Vistos los derrumbes de estatuas en los últimos años, el también historiador del arte castellonense valora como un “gesto plástico magistral” la idea de apartar la mirada de los símbolos de poder. La inquietud de González, argumenta, descarta el peso de la tradición y de los privilegios sociales. Subraya el relato de lo pequeño, sin necesidad de gritar contra colonizadores, dictadores o generales esclavistas.
En su opinión, el resultado es “coherente” porque sacude los cimientos de una historia de injusticia, “replantea” y desnuda con crudeza la memoria de un lugar poblado por miles de cadáveres cuya huella se niega a desaparecer. El director del Museo del Barrio en Nueva York, Patrick Charpenel, asegura con la misma contundencia que se trata de una de las obras más icónicas del patrimonio urbano y artístico latinoamericano reciente.
“Conservar un proyecto público de esta dimensión”, afirma Charpenel, “debe ser una preocupación central del país. Todos debemos tener la posibilidad de contemplar esta obra de arte que genera una experiencia muy compleja, donde se recoge la carga política del trabajo de Beatriz González, con su aproximación excepcional a los temas históricos y sociales”.

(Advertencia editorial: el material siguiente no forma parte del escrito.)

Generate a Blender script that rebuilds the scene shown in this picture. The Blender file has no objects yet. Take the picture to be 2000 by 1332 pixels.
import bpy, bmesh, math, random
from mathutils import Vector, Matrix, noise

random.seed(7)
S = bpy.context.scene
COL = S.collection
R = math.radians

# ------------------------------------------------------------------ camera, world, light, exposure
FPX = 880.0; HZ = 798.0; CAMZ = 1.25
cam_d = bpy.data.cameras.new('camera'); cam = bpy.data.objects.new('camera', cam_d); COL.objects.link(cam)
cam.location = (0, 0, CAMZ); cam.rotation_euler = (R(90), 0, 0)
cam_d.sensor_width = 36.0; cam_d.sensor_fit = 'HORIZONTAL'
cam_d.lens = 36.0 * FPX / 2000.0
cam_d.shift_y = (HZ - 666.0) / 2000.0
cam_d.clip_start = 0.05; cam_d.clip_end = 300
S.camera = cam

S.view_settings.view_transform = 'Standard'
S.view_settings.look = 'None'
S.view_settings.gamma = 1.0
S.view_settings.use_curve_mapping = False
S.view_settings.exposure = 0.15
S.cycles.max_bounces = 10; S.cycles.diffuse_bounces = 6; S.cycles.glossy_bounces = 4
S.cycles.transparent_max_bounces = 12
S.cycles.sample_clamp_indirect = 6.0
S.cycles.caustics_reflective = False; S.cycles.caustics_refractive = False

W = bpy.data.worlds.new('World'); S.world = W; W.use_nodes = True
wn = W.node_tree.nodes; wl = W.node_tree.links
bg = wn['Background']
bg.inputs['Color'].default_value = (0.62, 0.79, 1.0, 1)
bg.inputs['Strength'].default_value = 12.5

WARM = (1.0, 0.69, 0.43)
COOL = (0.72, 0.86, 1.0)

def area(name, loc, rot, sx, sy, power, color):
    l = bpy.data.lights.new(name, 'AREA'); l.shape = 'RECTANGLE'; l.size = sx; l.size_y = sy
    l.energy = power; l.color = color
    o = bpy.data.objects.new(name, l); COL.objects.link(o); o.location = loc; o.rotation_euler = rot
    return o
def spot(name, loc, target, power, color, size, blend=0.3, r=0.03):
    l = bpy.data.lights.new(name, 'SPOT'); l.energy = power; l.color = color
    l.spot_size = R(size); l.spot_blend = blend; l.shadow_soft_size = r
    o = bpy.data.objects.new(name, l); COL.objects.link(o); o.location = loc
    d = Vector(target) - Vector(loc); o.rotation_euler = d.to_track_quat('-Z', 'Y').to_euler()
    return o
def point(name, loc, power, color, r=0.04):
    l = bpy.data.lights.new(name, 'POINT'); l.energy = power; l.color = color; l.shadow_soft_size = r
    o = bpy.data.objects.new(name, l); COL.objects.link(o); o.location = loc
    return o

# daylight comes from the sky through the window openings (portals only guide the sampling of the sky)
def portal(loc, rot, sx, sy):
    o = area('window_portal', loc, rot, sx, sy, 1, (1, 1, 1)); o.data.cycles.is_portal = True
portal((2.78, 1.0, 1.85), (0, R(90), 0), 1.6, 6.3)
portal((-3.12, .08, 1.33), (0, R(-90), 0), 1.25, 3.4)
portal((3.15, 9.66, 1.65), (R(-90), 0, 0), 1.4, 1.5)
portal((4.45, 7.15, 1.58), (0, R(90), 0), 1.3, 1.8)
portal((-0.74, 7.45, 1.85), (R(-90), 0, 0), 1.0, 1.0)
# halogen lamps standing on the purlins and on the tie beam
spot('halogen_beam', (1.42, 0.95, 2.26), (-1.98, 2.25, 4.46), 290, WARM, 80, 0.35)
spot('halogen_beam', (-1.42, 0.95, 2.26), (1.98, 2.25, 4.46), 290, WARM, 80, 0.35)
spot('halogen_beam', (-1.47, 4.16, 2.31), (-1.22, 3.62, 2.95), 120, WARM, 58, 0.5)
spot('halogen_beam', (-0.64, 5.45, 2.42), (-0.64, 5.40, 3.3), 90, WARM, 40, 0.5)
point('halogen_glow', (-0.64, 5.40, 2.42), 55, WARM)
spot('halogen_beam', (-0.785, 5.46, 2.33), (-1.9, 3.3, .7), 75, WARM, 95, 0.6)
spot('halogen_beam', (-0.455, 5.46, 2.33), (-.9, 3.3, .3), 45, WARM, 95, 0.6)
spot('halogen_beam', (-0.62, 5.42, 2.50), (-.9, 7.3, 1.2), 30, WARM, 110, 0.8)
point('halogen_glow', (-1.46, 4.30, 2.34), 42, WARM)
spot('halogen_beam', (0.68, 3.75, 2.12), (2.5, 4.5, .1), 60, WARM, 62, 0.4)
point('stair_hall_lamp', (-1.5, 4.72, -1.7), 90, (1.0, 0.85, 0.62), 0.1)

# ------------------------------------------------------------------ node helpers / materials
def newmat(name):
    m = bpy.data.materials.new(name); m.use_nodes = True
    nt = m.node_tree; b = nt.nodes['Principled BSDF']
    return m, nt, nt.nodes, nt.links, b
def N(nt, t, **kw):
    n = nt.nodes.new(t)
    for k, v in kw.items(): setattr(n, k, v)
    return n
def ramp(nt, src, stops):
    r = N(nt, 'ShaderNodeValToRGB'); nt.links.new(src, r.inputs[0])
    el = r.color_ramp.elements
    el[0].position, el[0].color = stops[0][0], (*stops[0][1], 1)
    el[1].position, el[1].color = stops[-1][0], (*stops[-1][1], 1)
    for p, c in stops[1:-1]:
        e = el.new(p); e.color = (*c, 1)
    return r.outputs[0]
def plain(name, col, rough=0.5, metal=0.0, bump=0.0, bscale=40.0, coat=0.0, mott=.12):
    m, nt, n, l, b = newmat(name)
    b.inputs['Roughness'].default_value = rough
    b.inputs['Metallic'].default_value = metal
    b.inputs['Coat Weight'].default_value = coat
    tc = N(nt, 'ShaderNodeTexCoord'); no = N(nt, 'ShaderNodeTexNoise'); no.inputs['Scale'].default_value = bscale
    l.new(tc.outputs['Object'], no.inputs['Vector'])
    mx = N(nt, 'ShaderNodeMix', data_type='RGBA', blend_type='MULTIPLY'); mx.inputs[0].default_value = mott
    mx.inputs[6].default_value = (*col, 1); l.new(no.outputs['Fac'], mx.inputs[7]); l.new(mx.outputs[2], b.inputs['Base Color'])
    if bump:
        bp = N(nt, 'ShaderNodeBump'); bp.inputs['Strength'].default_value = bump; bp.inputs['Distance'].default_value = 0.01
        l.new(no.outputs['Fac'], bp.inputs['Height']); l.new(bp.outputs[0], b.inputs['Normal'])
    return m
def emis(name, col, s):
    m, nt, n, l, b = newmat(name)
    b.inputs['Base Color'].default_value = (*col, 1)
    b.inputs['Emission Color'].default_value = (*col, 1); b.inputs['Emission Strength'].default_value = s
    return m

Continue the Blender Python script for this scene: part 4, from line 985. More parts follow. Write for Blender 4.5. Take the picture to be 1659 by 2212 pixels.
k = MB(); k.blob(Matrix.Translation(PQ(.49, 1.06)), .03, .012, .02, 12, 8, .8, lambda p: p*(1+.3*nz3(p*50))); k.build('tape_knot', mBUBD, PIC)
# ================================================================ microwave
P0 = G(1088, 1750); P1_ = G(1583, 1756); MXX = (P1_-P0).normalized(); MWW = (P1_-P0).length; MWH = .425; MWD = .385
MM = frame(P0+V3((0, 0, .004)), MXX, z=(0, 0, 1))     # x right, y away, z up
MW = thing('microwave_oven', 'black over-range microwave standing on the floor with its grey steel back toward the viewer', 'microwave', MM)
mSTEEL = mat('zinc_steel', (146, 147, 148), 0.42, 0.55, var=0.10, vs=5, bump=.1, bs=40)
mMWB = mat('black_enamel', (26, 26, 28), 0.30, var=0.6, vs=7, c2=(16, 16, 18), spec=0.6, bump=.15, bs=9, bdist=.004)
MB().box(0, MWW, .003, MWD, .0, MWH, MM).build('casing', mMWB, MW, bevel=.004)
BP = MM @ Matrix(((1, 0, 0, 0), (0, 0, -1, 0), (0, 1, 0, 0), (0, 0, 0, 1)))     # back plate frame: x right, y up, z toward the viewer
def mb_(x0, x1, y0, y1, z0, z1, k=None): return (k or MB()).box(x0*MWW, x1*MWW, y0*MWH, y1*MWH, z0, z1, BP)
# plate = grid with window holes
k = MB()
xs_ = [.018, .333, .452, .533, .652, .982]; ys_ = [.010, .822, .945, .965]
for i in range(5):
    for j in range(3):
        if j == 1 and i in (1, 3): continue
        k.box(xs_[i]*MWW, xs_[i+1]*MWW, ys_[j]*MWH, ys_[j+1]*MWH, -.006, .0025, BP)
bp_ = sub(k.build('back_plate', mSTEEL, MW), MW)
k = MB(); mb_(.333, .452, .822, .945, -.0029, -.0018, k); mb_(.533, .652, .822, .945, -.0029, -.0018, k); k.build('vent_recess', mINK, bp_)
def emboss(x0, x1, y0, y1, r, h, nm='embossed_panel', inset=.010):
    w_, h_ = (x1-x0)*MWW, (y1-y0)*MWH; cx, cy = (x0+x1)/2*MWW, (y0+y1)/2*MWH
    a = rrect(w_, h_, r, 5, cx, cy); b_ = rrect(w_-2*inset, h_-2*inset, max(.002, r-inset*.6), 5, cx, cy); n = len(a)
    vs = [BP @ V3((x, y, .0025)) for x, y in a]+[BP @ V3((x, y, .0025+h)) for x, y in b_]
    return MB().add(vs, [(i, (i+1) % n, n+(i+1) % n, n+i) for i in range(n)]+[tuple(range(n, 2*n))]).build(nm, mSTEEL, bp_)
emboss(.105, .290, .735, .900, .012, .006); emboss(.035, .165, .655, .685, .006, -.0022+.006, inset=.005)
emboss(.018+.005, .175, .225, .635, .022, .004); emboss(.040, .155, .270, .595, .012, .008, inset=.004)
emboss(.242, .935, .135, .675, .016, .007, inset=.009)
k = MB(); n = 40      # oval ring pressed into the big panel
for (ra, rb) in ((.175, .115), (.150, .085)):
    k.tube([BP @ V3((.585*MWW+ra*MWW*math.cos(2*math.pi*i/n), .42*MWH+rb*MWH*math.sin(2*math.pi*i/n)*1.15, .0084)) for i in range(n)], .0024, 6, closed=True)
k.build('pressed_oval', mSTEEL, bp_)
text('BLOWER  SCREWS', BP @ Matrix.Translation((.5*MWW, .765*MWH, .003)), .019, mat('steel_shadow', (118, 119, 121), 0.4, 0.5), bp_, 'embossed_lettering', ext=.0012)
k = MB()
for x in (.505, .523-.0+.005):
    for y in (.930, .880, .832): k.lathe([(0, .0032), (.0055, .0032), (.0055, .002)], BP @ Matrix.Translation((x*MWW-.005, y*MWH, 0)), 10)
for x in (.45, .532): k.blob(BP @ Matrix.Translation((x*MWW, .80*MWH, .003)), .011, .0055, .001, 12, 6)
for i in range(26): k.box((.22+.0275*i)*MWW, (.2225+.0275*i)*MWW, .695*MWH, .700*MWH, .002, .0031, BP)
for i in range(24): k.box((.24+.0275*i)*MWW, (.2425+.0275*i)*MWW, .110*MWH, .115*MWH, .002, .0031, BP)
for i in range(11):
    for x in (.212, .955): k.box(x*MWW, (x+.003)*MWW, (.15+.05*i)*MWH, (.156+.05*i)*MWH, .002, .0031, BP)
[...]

Hoy la única forma de acceder a los columbarios, cerrados al público general, es a través del contiguo Centro de Memoria Paz y Reconciliación. Como en un ejercicio de psicoanálisis, Beatriz González escarba en los cajones de la memoria para encontrar la fuente de inspiración para Auras anónimas. Más allá de la influencia de los reportajes gráficos de la prensa en su obra, que la atraviesa casi toda, surge repentinamente de su mente, tras un momento de cavilación, el verdadero motor del proyecto: “Bueno, yo tenía un primo que desapareció. Un muchacho de apellido Aranda que se lo llevaron de la universidad para siempre. Nunca supimos más de él. Esa pequeña tragedia familiar tiene que ver con todo esto”.